Interestingly, Huo Shi related one incident which suggests that the CPM had come prepared to confront the colonial government and maximise political gain from any outbreak of violence.

Immediately after the 13 May 54 protest, Chiam had handed to Huo Shi 36 photographs of students being beaten by police at the scene of the protest to serve as proof of police brutality. These photos were subsequently reproduced by the Singapore Chinese Middle School Students Union and sold to students as keepsakes. The speed at which the photographs were developed and distributed in those days goes to show organised the Communist movement was.

Click on the picture to enlarge


Reading the accounts of these former CPM cadres, it is apparent that the CPM did have a tangible influence on the 13 May student protest. Why then do some individuals try to omit the CPM’s role in the protest?

It could be a result of the secrecy of the CPM’s underground operations, where the risk of arrest by the police forced CPM cadres to masquerade as student activists, thus giving others the impression that the 13 May protest was free from CPM influence.

Ultimately, perhaps one could better deal with this conundrum by remembering that all historical accounts are merely incomplete memories of the past. Some may recall the 13 May protest as a student-led phenomenon, with little knowledge of the political intrigue that went on behind the scenes. Others, like Chiam’s comrades, will remember the event as a time when the CPM struggled against the colonial government through the students, who responded resoundingly in their favour.

Friday, 20 June 2014

A portrait of the struggling life of Chiam Chong Chian

The following is a loose translation of the biography of Chiam Chong Chian, who was an underground CPM cadre leader in Malaya during the 1950s.
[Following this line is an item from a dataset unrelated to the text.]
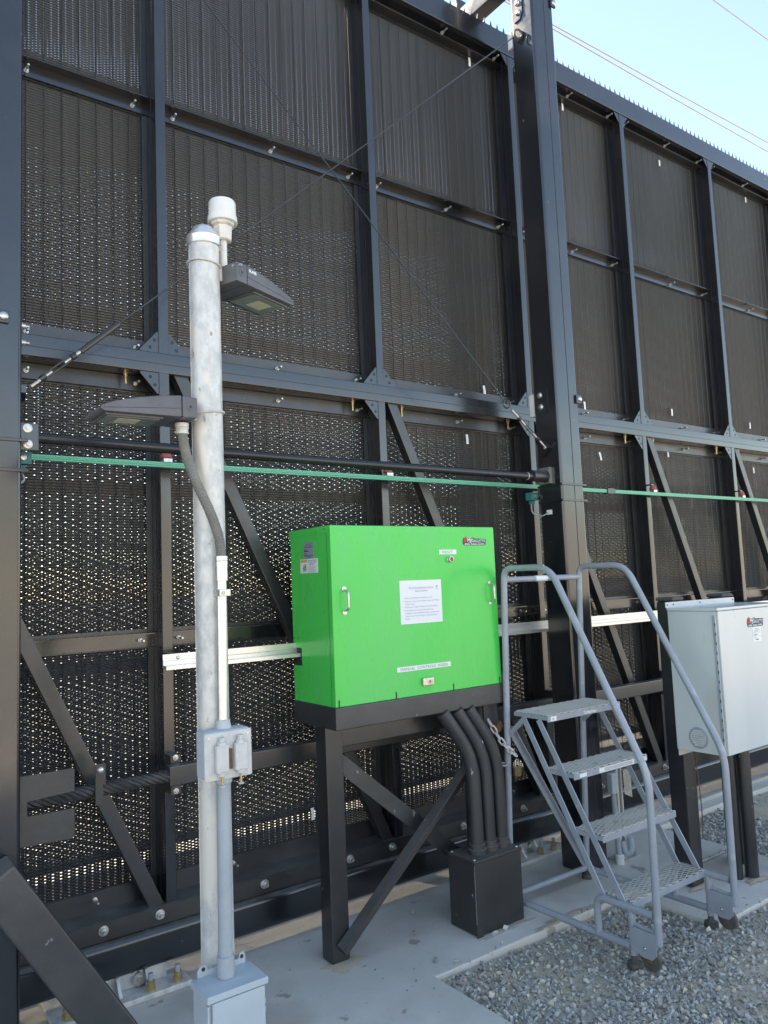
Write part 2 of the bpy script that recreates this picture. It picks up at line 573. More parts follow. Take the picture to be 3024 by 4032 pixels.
# spikes on the top rail
sp = MB().add([(-0.015, -0.004, 0), (0.015, -0.004, 0), (0.015, 0.004, 0), (-0.015, 0.004, 0),
               (-0.0085, -0.004, 0.022), (0.0085, -0.004, 0.022), (0.0085, 0.004, 0.022), (-0.0085, 0.004, 0.022),
               (0, -0.002, 0.068), (0, 0.002, 0.068)],
              [(0, 3, 2, 1), (0, 1, 5, 4), (1, 2, 6, 5), (2, 3, 7, 6), (3, 0, 4, 7), (4, 5, 8), (6, 7, 9), (5, 6, 9, 8), (7, 4, 8, 9)]).mesh('spike', BLACK)
x = 2.55
while x < x1g:
    put('spike', sp, gate, (x, YF + 0.03, 5.3545))
    x += 0.0605
# a strip that carries the spikes
MB().box(2.5, x1g, YF + 0.027, YF + 0.033, 5.3555, 5.362).build('spike_strip', BLACK, gate)

# bolts
bolt_me = MB().lathe((0, 0, 0), [(0.011, 0), (0.011, 0.006), (0.0085, 0.0065), (0.0085, 0.016), (0.005, 0.0165), (0.005, 0.052)], 8, (0, -1, 0)).mesh('bolt', STEEL, smooth=True)
vbolt_me = MB().lathe((0, 0, 0), [(0.014, 0), (0.014, 0.004), (0.009, 0.0045), (0.009, 0.018), (0.006, 0.0185), (0.006, 0.055)], 8, (0, 0, -1)).mesh('bolt', BRASSY, smooth=True)
hex_me = MB().lathe((0, 0, 0), [(0.021, 0), (0.021, 0.005), (0.014, 0.0055), (0.014, 0.018), (0.008, 0.0185), (0.008, 0.032)], 12, (0, -1, 0)).mesh('bolt', STEEL, smooth=True)
dome_me = MB().lathe((0, 0, 0), [(0.019, 0), (0.018, 0.005), (0.014, 0.009), (0.008, 0.0115), (0.001, 0.012)], 16, (0, -1, 0)).mesh('bolt', STEEL, smooth=True)
screw_me = MB().lathe((0, 0, 0), [(0.009, 0), (0.008, 0.004), (0.004, 0.0055), (0.001, 0.006)], 10, (0, -1, 0)).mesh('screw', STEEL, smooth=True)

# mesh infill: welded wire in front, raised expanded metal behind
def wire_panel(W, H):
    mb = MB()
    pv, ph, w = 0.0762, 0.0127, 0.0019
    nv, nh = int(W / pv), int(H / ph)
    ox, oz = (W - nv * pv) / 2, (H - nh * ph) / 2
    for k in range(nv + 1):
        cx = ox + k * pv
        mb.add([(cx - w, 0.0, 0), (cx, -2 * w, 0), (cx + w, 0.0, 0), (cx - w, 0.0, H), (cx, -2 * w, H), (cx + w, 0.0, H)],
               [(0, 1, 4, 3), (1, 2, 5, 4), (2, 0, 3, 5)])
    for k in range(nh + 1):
        cz = oz + k * ph
        mb.add([(0, 2 * w, cz - w), (0, 0.0, cz), (0, 2 * w, cz + w), (W, 2 * w, cz - w), (W, 0.0, cz), (W, 2 * w, cz + w)],
               [(0, 1, 4, 3), (1, 2, 5, 4), (2, 0, 3, 5)])
    return mb.mesh('wire_mesh', MESHM)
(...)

Born in Kuantan, Pahang, Malaya in 1931, Chiam Chong Chian was a Malayan son that died on PRC soil because of the tumultuous struggle for independence and the battle between nationalists and communism during the 1950s and 1960s.

Chiam was the third child in a Hainanese family of six children. His father came to Malaya at the end of the 19th century, first becoming a baker and later a plantation supervisor.

Chiam was only 11 or 12 when the Japanese invaded Malaya during WWII. During that time, Chiam followed his family to hide in jungle and began to lived off the land. He joined the adults in hunting, fishing and delivering supplies while entertainment was Chinese classic stories of the Three Kingdoms and Water Margin.


In 1946, after the war had ended, Chiam returned to school in Kuantan and a year later enrolled in Chinese High Singapore. Not only were Chiam's results good, he was also charismatic and well-liked by fellow students. He was surrounded by a group of close friends who would later become his comrades. Many of these friends would later end up as liaison officials (with overseas Chinese) in China after the Chinese Communists took power.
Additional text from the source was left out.